Oakwood Cemetery in Spartanburg, South Carolina

Oakwood Cemetery

Spartanburg, South Carolina · Est. 1870

In Brief

Oakwood Cemetery in Spartanburg has a back hill locals call Hell's Gate, and a woman in white who drifts its leaning markers. It's ranked the most haunted cemetery in South Carolina — and in 2012, someone dug up a grave there and stole the head inside.

The Full Story

Oakwood Cemetery in Spartanburg, South Carolina has a back hill the locals call Hell's Gate, and the figure people report there most often is a woman in white — a pale shape shrouded in mist, drifting between the leaning markers. She is the best-known ghost in a cemetery often ranked the most haunted in the state.

The reports don't end with her. Visitors describe children's laughter with no children anywhere, and glowing orbs floating low among the headstones. Investigators who spend nights on the grounds say their gear simply quits on them — cameras drain, cell phones go dark. "I've had equipment go dead on me, cell phones don't work, and I've caught orbs," Laurie Fowler, a local paranormal investigator, told South Carolina ETV in 2019. Another investigator, Steven McBee of a group called True Light Paranormal, is calm about it: "I do not think the spirits are evil, I just think they're there."

The cemetery has two faces. The front, laid out in 1883, holds the Victorian monuments of Spartanburg's prominent dead — carved angels, family plots, the grave of Dexter Edgar Converse, who founded the college that still carries his name. Walk toward the back and the ground changes. It goes overgrown, the markers tilt, and the story goes that this was a pauper's field, where prisoners and orphans and the poor were buried out of sight. The Hell's Gate name belongs to that hill, not the tended front.

The neglect wasn't only in the ghost stories. The cemetery's board went bankrupt in 1941, and the grounds sat untended for decades, graves and monuments left to the weather, until a woman named Martha Chapman reformed the board in 1983 and began cleaning the place up largely by hand. The front came back. The back hill never fully did.

Something here reads as unsettled, and one local account blames the arithmetic of the ground itself. More than 100 graves were relocated to Oakwood from another cemetery, and a local author pins the hauntings on those disturbed dead — souls moved from where they were laid, and restless about it.

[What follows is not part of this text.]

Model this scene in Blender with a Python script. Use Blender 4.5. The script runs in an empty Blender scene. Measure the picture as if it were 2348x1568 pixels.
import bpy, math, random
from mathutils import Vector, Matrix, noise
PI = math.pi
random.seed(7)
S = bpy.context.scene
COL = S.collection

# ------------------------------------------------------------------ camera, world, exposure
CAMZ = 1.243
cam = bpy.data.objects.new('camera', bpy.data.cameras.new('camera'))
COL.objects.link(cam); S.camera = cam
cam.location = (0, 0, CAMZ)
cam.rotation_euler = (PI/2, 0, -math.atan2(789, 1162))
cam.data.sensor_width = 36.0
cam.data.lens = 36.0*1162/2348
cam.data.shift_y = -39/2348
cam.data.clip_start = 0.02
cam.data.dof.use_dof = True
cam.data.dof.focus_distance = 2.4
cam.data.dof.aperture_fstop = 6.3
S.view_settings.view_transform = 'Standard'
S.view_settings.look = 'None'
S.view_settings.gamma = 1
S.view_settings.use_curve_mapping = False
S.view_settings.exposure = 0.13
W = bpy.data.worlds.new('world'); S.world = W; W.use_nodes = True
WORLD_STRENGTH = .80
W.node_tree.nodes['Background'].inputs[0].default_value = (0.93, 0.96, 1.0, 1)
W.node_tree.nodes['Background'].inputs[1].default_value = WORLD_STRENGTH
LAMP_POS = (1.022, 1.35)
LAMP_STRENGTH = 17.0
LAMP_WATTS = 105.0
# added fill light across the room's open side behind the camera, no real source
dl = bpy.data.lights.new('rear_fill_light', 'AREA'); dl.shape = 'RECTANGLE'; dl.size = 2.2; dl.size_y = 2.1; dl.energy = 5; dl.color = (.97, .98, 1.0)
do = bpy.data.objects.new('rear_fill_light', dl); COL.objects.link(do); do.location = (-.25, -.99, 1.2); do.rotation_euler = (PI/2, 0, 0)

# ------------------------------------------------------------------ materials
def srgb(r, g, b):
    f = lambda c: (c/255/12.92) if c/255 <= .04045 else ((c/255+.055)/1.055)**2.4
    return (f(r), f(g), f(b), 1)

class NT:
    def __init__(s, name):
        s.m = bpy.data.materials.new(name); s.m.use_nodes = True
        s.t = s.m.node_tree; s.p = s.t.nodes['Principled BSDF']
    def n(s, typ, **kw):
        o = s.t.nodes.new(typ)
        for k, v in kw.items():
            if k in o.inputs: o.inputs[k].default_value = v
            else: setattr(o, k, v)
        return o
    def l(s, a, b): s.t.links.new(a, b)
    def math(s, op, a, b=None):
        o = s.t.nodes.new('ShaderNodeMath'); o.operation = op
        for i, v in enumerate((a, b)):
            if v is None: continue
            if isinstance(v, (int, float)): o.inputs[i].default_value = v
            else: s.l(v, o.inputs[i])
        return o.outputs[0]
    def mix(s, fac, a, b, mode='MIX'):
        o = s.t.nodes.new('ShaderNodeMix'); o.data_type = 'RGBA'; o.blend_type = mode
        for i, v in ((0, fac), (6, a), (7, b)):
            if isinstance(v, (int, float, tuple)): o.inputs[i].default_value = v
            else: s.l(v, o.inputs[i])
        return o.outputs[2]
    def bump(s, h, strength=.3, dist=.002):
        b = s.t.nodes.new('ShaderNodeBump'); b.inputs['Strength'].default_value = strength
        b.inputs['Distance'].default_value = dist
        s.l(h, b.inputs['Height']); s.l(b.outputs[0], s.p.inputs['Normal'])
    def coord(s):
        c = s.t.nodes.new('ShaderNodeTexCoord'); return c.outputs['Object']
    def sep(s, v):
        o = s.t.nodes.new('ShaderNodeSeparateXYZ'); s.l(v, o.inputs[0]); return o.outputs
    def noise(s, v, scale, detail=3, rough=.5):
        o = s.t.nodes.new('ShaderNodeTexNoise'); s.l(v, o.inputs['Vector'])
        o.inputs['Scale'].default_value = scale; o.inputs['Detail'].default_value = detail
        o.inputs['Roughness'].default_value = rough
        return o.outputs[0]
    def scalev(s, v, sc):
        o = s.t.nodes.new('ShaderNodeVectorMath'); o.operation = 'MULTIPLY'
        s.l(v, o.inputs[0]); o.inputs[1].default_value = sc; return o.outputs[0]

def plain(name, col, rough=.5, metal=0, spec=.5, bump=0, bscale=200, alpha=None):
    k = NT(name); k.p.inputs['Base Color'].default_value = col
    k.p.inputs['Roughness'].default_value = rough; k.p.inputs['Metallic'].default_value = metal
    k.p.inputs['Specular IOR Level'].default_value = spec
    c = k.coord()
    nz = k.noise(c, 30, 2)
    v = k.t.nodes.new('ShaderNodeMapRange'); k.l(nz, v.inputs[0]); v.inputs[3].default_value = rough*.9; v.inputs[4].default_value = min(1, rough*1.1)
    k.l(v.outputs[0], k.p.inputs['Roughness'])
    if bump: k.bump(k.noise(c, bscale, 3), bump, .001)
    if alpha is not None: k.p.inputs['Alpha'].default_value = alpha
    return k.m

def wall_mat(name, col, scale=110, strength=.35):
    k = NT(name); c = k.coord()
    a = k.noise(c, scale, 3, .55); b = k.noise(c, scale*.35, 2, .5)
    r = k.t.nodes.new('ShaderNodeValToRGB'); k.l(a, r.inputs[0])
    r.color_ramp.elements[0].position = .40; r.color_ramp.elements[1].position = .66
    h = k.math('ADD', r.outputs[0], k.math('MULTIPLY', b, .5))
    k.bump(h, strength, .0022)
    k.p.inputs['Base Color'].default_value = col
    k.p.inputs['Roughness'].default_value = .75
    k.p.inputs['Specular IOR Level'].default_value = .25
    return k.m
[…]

That got harder to wave off on the morning of Monday, March 28, 2012. Someone had torn down part of a cinder-block retaining wall behind the cemetery, dug away the dirt, and cut out a section of a concrete burial vault. They pried open one end of the metal casket inside, took the head of the person buried there — a person who had died back in 1967 — and knocked the headstone over. Nothing else on the grounds was touched. The police made no arrests.